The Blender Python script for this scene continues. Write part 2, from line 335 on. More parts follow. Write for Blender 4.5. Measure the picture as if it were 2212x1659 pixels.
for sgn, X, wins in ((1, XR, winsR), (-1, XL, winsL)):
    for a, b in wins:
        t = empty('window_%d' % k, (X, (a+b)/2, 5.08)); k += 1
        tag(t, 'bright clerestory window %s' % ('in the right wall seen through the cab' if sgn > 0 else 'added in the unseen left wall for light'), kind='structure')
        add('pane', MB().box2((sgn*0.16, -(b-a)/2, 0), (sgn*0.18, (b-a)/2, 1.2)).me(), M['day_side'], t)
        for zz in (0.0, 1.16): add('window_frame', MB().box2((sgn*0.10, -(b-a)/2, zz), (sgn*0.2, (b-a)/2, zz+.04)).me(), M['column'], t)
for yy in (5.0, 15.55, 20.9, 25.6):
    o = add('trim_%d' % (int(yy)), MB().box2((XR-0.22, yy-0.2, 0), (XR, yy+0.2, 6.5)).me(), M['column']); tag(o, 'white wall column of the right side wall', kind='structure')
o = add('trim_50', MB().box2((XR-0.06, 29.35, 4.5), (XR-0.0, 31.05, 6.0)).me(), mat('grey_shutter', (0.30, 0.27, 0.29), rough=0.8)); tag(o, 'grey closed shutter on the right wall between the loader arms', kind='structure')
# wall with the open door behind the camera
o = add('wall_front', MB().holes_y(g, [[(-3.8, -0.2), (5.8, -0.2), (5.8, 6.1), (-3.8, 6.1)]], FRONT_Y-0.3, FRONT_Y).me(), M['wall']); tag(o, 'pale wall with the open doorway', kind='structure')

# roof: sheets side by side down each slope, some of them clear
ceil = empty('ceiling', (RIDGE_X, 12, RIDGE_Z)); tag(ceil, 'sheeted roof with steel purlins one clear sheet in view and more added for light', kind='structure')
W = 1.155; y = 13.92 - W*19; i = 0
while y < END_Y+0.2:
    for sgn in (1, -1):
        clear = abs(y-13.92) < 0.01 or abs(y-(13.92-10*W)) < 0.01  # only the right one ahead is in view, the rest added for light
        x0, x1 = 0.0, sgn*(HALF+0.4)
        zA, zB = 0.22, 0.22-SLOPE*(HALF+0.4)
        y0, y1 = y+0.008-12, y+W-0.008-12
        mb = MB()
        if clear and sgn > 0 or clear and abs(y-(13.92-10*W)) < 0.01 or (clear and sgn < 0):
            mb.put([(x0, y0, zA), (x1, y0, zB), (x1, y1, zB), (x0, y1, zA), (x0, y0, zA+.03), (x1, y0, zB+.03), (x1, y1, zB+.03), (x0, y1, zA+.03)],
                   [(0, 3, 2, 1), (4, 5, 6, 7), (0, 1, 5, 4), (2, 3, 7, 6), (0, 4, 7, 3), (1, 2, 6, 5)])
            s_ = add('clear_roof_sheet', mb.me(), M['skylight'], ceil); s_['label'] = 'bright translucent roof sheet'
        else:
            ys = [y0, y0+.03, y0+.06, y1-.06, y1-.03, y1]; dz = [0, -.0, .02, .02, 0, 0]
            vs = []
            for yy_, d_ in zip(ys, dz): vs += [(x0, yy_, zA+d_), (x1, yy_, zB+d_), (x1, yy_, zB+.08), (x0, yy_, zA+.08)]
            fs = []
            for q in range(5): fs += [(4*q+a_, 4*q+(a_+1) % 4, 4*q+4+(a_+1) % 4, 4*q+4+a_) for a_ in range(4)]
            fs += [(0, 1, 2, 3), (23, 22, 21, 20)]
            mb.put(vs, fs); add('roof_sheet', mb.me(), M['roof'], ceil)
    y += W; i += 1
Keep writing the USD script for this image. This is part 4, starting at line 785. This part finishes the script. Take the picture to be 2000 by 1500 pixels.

----------------

● Direction
Write out again, exactly, the lines from the start of the entries up to and including the one with "open doorway', kind='structure')". Nothing else belongs in the reply.

● Output for this exercise
The Blender Python script for this scene continues. Write part 2, from line 335 on. More parts follow. Write for Blender 4.5. Measure the picture as if it were 2212x1659 pixels.
for sgn, X, wins in ((1, XR, winsR), (-1, XL, winsL)):
    for a, b in wins:
        t = empty('window_%d' % k, (X, (a+b)/2, 5.08)); k += 1
        tag(t, 'bright clerestory window %s' % ('in the right wall seen through the cab' if sgn > 0 else 'added in the unseen left wall for light'), kind='structure')
        add('pane', MB().box2((sgn*0.16, -(b-a)/2, 0), (sgn*0.18, (b-a)/2, 1.2)).me(), M['day_side'], t)
        for zz in (0.0, 1.16): add('window_frame', MB().box2((sgn*0.10, -(b-a)/2, zz), (sgn*0.2, (b-a)/2, zz+.04)).me(), M['column'], t)
for yy in (5.0, 15.55, 20.9, 25.6):
    o = add('trim_%d' % (int(yy)), MB().box2((XR-0.22, yy-0.2, 0), (XR, yy+0.2, 6.5)).me(), M['column']); tag(o, 'white wall column of the right side wall', kind='structure')
o = add('trim_50', MB().box2((XR-0.06, 29.35, 4.5), (XR-0.0, 31.05, 6.0)).me(), mat('grey_shutter', (0.30, 0.27, 0.29), rough=0.8)); tag(o, 'grey closed shutter on the right wall between the loader arms', kind='structure')
# wall with the open door behind the camera
o = add('wall_front', MB().holes_y(g, [[(-3.8, -0.2), (5.8, -0.2), (5.8, 6.1), (-3.8, 6.1)]], FRONT_Y-0.3, FRONT_Y).me(), M['wall']); tag(o, 'pale wall with the open doorway', kind='structure')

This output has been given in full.